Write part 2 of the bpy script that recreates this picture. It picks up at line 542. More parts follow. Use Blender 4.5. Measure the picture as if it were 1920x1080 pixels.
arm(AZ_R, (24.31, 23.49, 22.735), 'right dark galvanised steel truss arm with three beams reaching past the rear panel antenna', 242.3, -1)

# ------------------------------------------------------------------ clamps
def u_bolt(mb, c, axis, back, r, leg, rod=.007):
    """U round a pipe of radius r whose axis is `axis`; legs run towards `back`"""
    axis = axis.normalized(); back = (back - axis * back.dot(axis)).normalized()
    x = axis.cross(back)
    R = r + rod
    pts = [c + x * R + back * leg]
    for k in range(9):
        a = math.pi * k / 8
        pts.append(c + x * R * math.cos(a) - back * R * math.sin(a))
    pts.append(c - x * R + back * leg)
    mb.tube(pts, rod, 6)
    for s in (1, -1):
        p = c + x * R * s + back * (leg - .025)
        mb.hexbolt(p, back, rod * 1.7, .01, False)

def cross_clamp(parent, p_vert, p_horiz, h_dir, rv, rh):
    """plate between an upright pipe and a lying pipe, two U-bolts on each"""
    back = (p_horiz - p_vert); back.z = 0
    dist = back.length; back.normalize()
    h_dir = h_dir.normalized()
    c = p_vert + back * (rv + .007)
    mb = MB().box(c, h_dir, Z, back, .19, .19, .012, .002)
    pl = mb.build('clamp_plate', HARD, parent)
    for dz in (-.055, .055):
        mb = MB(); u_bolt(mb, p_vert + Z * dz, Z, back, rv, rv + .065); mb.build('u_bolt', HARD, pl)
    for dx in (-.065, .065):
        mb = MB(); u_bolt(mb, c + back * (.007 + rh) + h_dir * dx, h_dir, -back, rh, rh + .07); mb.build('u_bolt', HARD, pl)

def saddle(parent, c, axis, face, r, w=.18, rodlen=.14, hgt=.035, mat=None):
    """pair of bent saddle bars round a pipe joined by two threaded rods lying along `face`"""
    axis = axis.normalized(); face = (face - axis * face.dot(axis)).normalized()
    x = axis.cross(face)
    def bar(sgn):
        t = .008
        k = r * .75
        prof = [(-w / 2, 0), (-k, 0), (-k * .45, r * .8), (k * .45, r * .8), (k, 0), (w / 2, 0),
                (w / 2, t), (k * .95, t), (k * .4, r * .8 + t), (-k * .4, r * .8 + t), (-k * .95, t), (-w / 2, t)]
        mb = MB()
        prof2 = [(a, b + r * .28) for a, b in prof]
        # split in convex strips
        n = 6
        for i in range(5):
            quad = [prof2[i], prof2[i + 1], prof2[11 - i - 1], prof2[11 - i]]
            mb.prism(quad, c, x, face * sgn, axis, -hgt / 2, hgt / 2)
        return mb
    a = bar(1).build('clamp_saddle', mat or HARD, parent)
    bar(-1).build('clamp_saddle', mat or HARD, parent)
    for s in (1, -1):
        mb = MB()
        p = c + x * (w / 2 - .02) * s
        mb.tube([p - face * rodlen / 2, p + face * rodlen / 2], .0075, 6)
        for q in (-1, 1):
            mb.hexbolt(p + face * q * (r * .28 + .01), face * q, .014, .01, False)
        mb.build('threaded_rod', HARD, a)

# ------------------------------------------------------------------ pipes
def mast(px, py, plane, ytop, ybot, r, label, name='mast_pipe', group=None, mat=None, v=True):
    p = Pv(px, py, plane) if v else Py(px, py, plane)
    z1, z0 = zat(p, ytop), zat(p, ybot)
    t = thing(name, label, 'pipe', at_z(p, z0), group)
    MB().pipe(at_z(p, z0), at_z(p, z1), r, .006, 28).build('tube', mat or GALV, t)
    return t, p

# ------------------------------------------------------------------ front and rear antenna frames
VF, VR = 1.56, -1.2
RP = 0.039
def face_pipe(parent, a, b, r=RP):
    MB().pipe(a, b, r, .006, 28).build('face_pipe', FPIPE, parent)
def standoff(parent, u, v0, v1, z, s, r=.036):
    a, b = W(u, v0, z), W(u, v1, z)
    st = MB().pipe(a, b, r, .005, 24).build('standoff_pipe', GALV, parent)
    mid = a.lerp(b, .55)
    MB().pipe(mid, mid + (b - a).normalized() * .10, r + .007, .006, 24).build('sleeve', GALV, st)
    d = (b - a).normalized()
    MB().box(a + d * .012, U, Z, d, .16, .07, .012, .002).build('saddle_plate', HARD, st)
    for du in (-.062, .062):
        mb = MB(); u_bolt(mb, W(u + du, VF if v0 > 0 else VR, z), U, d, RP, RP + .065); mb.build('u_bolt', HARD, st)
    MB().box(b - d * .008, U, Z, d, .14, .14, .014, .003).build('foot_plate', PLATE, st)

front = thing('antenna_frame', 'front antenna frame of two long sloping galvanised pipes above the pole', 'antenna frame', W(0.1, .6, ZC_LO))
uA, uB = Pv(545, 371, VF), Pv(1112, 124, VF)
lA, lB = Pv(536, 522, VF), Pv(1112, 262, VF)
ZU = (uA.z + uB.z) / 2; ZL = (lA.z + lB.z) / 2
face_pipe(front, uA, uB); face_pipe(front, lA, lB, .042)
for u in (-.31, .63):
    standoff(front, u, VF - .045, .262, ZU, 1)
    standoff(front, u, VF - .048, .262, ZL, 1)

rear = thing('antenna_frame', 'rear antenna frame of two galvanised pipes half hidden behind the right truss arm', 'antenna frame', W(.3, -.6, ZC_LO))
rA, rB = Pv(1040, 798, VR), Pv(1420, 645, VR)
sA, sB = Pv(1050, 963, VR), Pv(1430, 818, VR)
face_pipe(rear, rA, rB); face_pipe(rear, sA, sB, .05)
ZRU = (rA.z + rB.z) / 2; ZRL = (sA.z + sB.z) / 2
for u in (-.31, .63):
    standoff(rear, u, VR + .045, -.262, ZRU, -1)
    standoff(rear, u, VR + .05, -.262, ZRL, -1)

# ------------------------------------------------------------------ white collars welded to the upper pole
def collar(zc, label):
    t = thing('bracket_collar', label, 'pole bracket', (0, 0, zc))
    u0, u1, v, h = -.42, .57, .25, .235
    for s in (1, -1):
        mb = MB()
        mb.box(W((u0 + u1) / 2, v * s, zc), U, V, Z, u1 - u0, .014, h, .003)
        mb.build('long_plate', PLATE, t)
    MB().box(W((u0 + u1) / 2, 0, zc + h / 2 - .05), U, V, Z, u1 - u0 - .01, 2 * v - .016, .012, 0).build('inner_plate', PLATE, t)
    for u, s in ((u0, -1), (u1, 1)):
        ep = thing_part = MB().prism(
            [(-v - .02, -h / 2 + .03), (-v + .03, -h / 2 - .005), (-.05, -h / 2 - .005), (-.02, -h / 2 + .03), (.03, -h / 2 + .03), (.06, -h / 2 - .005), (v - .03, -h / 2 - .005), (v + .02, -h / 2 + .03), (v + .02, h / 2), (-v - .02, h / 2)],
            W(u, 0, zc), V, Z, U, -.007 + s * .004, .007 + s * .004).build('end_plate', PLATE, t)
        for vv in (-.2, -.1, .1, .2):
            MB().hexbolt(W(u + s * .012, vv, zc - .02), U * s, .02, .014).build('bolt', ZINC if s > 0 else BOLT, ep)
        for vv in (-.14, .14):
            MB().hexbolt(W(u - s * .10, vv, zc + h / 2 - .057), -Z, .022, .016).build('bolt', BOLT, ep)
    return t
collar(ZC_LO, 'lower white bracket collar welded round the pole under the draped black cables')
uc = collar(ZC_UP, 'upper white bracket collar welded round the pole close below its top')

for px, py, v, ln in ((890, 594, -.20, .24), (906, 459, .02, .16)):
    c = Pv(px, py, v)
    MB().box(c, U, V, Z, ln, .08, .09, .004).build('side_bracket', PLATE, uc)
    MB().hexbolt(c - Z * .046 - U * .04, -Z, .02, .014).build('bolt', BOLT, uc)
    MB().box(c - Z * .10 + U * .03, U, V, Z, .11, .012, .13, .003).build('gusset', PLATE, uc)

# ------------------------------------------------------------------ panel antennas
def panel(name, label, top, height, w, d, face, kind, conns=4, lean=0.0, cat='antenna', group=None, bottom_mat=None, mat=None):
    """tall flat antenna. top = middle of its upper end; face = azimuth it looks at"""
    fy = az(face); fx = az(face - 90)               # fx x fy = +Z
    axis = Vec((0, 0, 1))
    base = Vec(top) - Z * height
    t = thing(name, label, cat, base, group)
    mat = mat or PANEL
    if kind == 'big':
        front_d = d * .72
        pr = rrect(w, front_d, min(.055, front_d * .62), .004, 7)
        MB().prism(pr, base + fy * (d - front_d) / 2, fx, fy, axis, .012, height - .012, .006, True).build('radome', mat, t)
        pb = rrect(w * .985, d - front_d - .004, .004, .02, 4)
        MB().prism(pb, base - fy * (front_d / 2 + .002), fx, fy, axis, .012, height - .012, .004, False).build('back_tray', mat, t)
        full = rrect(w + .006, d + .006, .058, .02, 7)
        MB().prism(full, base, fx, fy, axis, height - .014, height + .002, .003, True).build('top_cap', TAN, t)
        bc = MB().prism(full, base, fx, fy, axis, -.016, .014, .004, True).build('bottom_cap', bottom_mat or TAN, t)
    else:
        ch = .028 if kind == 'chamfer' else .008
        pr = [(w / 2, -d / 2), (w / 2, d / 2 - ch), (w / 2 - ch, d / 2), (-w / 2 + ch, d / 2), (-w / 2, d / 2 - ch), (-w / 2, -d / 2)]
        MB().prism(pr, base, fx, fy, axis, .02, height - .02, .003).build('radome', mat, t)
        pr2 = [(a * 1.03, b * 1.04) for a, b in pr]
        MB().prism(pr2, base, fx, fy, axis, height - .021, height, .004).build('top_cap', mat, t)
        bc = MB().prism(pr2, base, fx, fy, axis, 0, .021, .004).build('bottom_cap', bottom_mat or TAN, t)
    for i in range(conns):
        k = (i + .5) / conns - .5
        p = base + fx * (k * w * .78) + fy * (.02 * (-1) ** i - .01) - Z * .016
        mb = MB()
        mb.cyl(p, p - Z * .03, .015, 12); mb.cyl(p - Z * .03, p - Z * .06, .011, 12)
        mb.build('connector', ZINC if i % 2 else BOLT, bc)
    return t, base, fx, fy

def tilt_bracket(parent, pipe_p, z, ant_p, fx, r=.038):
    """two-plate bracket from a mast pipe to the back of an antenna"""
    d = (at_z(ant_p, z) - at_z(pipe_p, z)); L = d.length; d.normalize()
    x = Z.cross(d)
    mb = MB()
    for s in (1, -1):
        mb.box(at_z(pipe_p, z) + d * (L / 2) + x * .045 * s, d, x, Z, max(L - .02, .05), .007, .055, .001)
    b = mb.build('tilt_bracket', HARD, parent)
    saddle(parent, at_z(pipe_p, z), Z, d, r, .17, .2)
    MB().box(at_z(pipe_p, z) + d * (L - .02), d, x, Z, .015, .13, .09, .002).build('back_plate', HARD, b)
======
• _Objective_: Exactly repeat the lines above, from the opening line through the one with "arm(AZ_R, (24.31, 23.49, 22.735), 'right", and include nothing else.

• _Full solution_:
Write part 2 of the bpy script that recreates this picture. It picks up at line 542. More parts follow. Use Blender 4.5. Measure the picture as if it were 1920x1080 pixels.
arm(AZ_R, (24.31, 23.49, 22.735), 'right dark galvanised steel truss arm with three beams reaching past the rear panel antenna', 242.3, -1)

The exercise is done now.